Sad End to the Immigration Issue

A standard test of a country’s well-being is whether people want in or out. Whether you have an immigration issue or an emigration issue is telling. For example, people wanted out of East Germany and wanted into West Germany. People wanted out of Russia and into Estonia. People once wanted out of China, whereas now they want in.

These demographic flows tell more about a country and its economic prospects than all the political speeches combined. People vote with their feet.

Data from Mexico is extremely telling in this regard. There has been a massive plummeting in immigration from Mexico to the United States within the last year. A quarter of a million people who would otherwise have come to the U.S. for work have decided to stay away.

This is not due to enforcement. Enforcement is mostly eyewash anyway, and only gives an excuse for the federal government to spy on American business. What’s made the difference is the recession. The jobs aren’t available. The prospects for new immigrants are not what they used to be. The land of the free has become the land of a shrinking economy due to the despotic arm of the U.S. state.

It seems that Mexicans are not so anxious to live in the great Obama utopia of debt, inflation, nationalization, bailouts, and regimentation.

Now, a person might say, well, there’s a silver lining in every recession and this is one. But listen: economic opportunities are universal. If you feel them and sense them, so do others outside the border and they want to be part of it. If they don’t feel them and sense them, maybe it is time to wake up and realize that they don’t exist as they used to.

Time was when shelters just across the border, where people lived until they saw an opportunity for safe passage, were filled and overflowing. Now they are empty. Time was when the Border Patrol vans and buses hauled people here and there, whereas now they just drive around in day trips looking for some sign of life.

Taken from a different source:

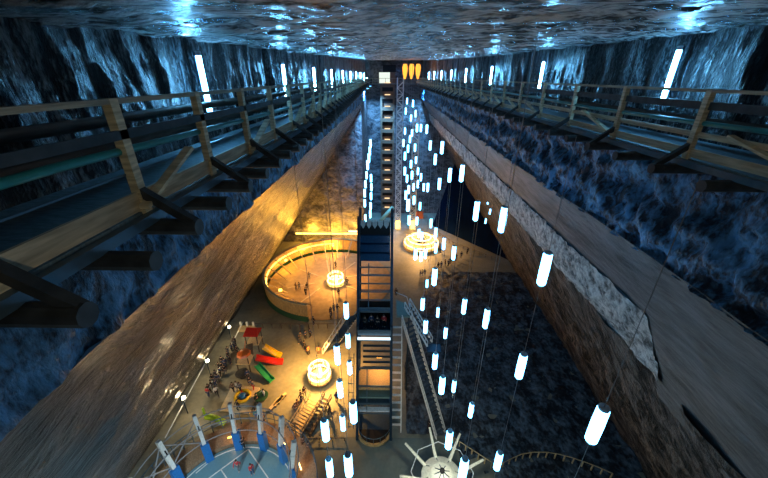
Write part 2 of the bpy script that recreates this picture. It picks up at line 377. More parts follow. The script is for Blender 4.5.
# ------------------------------------------------------------------ wall tubes
def tube_proto():
    T = thing('wall_tube_light', 'x', 'light')
    MB().tube([(0, 0, -.62), (0, 0, .62)], .055, 10).build('tube', M['tube'], T, smooth=True)
    for z in (-.66, .66): MB().tube([(0, 0, z-.05), (0, 0, z+.05)], .065, 10).build('end_cap', M['chrome'], T)
    MB().box((-.10, -.05, -.7), (-.06, .05, .7)).build('backplate', M['steel'], T)
    return T
tp = tube_proto(); used = False
ords = ['nearest', 'second', 'third', 'fourth', 'fifth', 'sixth', 'seventh', 'eighth', 'ninth', 'tenth', 'eleventh', 'twelfth', 'thirteenth']
for side, X, ys in (('left', -4.50, [8.9, 15.8, 22.1, 28.8, 35.6, 42.5, 49.5, 57, 65]), ('right', 7.68, [10.35, 19.1, 28.5, 38, 47, 56, 65, 74])):
    for i, y in enumerate(ys):
        o = tp if not used else copy_tree(tp); used = True
        zc = (-.19 if side == 'left' else .0)+.002*y
        o.location = rel(X, y, zc); o.rotation_euler = (0, 0, 0 if side == 'left' else math.pi)
        o['label'] = ('%s upright glowing tube light on the %s upper wall, counted from the camera' % (ords[i], side)); o['group'] = 'tube lights on the %s wall' % side
o = copy_tree(tp); o.location = rel(-5.6, 83, -.3); o.rotation_euler = (0, math.pi/2, 0); o['label'] = 'small level glowing tube light at the far end of the left walkway'; o['group'] = 'tube lights on the end wall'

# ------------------------------------------------------------------ hanging tube lamps on long cables
def lamp_proto(seg_):
    T = thing('hanging_lamp', 'x', 'lamp')
    MB().lathe([(.11, -.66), (.155, -.6), (.165, 0), (.155, .6), (.13, .64)], n=seg_).build('diffuser', M['lamp'], T, smooth=True)
    mb = MB(); mb.tube([(0, 0, .64), (0, 0, .70)], .14, seg_)
    mb.bar((-.12, 0, .70), (.12, 0, .70), .02); mb.bar((0, -.12, .70), (0, .12, .70), .02); mb.tube([(0, 0, .70), (0, 0, .80)], .02, 6)
    mb.build('top_cap', M['chrome'], T)
    MB().tube([(0, 0, -.72), (0, 0, -.66)], .10, seg_).build('bottom_cap', M['chrome'], T)
    return T
lp = lamp_proto(14); lp_used = False
def place_lamp(p, label, group):
    global lp_used
    o = lp if not lp_used else copy_tree(lp); lp_used = True
    o.location = p; o['label'] = label; o['group'] = group; return o
strings = [  # (row X, which cable, [pixels])
 (5.6, 'right', 'nearest', [(597,425)]),
 (5.6, 'right', 'second', [(544,268.5),(521,366),(498.5,462)]),
 (5.6, 'right', 'third', [(502,218.5),(486.5,318.4),(471.7,412)]),
 (5.6, 'right', 'fourth', [(475.6,209.7),(464,305.6),(454.6,389)]),
 (5.6, 'right', 'fifth', [(461,172),(453.8,253),(446,335)]),
 (5.6, 'right', 'sixth', [(449,173.5),(444,243.7),(438.6,315)]),
 (5.6, 'right', 'seventh', [(442.4,148),(440,185),(435,230)]),
 (5.6, 'right', 'eighth', [(434.6,158),(431,223),(427.5,286)]),
 (5.6, 'right', 'ninth', [(430,145),(428,188)]),
 (5.6, 'right', 'tenth', [(426.5,128.6),(424,188)]),
 (3.1, 'inner right', 'nearest', [(463.4,469)]),
 (3.1, 'inner right', 'second', [(449,439.6)]),
 (3.1, 'inner right', 'third', [(442,385)]),
 (3.1, 'inner right', 'fourth', [(435,361)]),
 (3.1, 'inner right', 'fifth', [(434.5,276.7)]),
 (3.1, 'inner right', 'sixth', [(425.6,326.5)]),
 (3.1, 'inner right', 'seventh', [(422.6,304)]),
 (-2.75, 'left', 'nearest', [(325,431),(329.7,466.7)]),
 (-2.75, 'left', 'second', [(337,357),(340,390),(343.5,418.6)]),
 (-2.95, 'left', 'third', [(345.7,313),(348,340.5),(350,365)]),
 (-1.55, 'inner left', 'nearest', [(348.5,465)]),
 (-1.55, 'inner left', 'second', [(353.4,412)]),
]
hg = 'tube lamps hanging on long cables over the trench'
for X, row, nth, pix in strings:
    P = [atX(x, y, X) for x, y in pix]; Y = sum(p.y for p in P)/len(P)
    names = {1: [''], 2: ['upper', 'lower'], 3: ['topmost', 'middle', 'lowest']}[len(P)]
    for p, nm in zip(P, names):
        z = p.z
        place_lamp((X, Y, z), (('%s lamp on the %s cable from the camera in the %s row' % (nm or 'single', nth, row)).replace('lamp', 'glowing tube lamp')), hg)
    top = rel(0, Y, -1.62).z if abs(X) > 5 or X < -2.5 else rel(0, Y, ceil_z(X, Y)).z
    zb = min(p.z for p in P)-(6 if len(P) < 3 else 1.5)
    if row == 'inner right' or row == 'inner left': zb = P[-1].z-1
    mb = MB(); mb.tube([(0, 0, top), (0, 0, max(.1, zb))], .010, 5)
    o = mb.build('suspension_cable', M['cable']); o.location = (X, Y, 0)
    tag(o, 'thin lamp cable of the %s row, %s from the camera' % (row, nth), 'cable', 'lamp cables')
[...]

To have an “immigration problem” is enormously flattering for a country. For that problem to go away is a dark cloud, a bad omen, a sign that something is going terribly wrong. The absence of an immigration problem can quickly turn into an emigration problem.

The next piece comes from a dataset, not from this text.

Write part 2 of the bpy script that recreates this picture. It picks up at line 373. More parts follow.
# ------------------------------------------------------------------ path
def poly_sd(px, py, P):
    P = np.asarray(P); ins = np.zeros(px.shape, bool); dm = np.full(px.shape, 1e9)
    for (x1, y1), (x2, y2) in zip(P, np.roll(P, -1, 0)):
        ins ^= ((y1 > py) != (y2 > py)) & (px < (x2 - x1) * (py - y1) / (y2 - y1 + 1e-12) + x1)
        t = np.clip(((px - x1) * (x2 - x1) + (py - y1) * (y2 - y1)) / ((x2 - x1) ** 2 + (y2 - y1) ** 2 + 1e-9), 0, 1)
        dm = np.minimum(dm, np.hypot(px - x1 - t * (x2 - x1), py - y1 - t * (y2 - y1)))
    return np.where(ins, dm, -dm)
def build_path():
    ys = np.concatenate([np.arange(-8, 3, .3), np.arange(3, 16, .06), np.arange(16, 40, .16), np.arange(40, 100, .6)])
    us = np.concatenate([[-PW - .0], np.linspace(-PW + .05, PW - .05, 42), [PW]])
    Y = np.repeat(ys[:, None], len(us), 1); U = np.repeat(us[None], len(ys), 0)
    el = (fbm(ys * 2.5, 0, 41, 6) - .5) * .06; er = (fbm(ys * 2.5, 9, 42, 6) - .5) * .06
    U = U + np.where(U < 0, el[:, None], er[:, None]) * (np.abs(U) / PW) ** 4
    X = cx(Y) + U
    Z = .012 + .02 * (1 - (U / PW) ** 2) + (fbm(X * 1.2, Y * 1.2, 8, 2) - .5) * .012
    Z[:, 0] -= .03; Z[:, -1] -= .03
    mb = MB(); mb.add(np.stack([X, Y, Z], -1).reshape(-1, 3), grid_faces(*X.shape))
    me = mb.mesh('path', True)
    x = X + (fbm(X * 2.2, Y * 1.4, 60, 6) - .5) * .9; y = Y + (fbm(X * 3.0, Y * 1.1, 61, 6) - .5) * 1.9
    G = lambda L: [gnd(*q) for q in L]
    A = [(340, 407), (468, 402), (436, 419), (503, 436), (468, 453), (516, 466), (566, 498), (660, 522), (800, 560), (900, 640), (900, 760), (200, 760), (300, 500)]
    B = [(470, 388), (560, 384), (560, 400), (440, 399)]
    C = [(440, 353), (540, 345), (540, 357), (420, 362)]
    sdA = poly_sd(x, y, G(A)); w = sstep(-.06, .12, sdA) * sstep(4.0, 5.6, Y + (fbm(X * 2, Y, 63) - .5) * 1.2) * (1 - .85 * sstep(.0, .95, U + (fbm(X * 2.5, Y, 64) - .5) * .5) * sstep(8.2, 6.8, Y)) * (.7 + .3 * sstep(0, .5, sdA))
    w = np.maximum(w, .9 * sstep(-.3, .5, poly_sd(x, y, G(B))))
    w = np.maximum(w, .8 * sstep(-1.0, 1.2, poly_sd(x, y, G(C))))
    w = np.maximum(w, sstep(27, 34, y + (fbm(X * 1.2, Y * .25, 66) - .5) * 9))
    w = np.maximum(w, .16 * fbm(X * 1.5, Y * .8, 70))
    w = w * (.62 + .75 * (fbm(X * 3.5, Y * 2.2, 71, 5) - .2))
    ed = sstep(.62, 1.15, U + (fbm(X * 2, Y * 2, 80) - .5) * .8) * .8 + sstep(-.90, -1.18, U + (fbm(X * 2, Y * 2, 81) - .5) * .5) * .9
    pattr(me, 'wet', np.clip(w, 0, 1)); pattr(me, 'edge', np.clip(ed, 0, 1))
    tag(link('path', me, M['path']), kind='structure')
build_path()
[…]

What jobs were once available that are no longer there? In housing for one. Mark Thornton pointed out that the housing bubble was a massive subsidy for immigration, since it was the immigrants who put up the drywall, painted the houses, and landscaped the yards. In this sector, what we might be seeing is a return to the status quo ante.

But housing is not an isolated sector. It is connected to other sectors such as retail and agriculture that are currently in a state of bust. Indeed, it is highly likely that the bust is going to be disproportionately large as compared to the boom, in which case the refusal to bother to immigrate is a sign of a more fundamental shift in American economic life.

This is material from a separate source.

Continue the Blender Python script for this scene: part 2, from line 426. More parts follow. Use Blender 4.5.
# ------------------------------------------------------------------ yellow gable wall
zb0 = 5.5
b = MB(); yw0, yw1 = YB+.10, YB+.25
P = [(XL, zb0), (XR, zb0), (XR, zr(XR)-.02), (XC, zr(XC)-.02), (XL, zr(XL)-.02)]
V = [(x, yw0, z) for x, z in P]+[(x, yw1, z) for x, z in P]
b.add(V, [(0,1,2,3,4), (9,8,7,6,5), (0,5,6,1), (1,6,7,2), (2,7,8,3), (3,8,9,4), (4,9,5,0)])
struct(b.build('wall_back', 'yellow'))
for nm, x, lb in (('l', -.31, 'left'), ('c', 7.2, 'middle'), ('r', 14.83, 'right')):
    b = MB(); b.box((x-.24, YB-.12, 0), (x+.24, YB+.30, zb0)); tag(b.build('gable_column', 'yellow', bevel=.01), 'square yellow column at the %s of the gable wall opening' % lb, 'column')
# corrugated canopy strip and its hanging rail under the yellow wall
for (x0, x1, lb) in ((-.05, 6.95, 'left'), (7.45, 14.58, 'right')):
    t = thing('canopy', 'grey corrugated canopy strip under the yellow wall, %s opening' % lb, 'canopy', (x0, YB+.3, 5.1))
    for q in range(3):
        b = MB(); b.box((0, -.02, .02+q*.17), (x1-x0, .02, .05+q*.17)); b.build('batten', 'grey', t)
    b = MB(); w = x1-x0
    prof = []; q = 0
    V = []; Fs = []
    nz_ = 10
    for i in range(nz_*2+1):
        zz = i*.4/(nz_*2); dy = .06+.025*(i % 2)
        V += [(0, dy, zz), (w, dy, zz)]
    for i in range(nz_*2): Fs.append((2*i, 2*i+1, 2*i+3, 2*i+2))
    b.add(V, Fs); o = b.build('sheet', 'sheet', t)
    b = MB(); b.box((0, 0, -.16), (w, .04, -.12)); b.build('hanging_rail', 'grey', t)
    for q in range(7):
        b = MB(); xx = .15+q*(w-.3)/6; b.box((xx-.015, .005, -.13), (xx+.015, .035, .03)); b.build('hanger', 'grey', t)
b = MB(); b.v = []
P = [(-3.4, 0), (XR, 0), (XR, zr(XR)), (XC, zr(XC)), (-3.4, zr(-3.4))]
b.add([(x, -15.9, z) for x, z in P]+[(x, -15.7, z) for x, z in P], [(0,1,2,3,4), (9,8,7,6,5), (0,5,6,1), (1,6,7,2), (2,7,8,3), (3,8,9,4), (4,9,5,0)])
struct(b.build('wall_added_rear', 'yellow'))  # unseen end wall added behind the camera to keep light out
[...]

We could be entering a period of prolonged economic stagnation, thanks not to some long wave or mysterious change of history, but as a direct result of Washington, DC’s egregious management of public policy.

At the same time, the war on terror combined with nationalist hysteria has succeeded in dramatically limiting the ability of banks and technology firms to hire people from abroad to do the kind of work that is so desperately in demand these days. Higher skilled employees are harder and harder to come by, given the rotten American educational system.

Leave it to the federal government to make it more difficult to find labor when it is needed most. A little noticed provision of the February 2009 stimulus package actually punishes firms that use the provisions in immigration law that allow the hiring of foreign workers. All of this combines to erect ever more barriers to prosperity.

By way of review, the main sources of prosperity are two: capital investment and increases in the division of labor. When the prospects for investment fall, it becomes ever more important to widen the cooperative efforts among all peoples to exchange. A fall in the division of labor, which is implied by a fall in immigration, can have dramatically bad economic effects.

For example, it means that all of us have to do more of what we don’t do well and less of what we are good at. Instead of hiring, we do the job ourselves, which means that we don’t choose our highest valued uses of time. If you reduce the division of labor back enough, you land in a hunter/gatherer society where no civilization exists. Every step away from the extended division of labor makes us poorer and brings us closer to de-civilization.

Prosperity is associated with the widest possible division of labor. This is what leads to innovation too. It is not a surprise that 15% of the venture-backed companies that are high on the list of innovators were founded by foreign-born entrepreneurs. These are companies that benefit everyone.

Meanwhile, we will soon be dealing with an added issue of a growing brain drain. I personally know many brilliant people who have left the country or are seriously considering doing so, looking around the world for a home with economic opportunity and where the looters aren’t running public policy.

Emigration out of the United States has been growing every year since 1991, from 252,000 in 1991 to 311,000 in 2005. I couldn’t find data past that point, but can there be any doubt where we are heading with this? Low-skilled employees want nothing to do with us. High-skilled employees are not allowed in. Enterprise is being killed at every turn. It won’t be long now before larger and larger numbers of people vote with their feet.

A final insult is how US tax law treats its emigrants from this country. It continues to tax them as if they are lifetime slaves. Wherever you go, the force is with you.

The heck of it is that all of this could be turned around today. It only takes political will to let freedom reign, and a social consensus against tyranny to form and strengthen.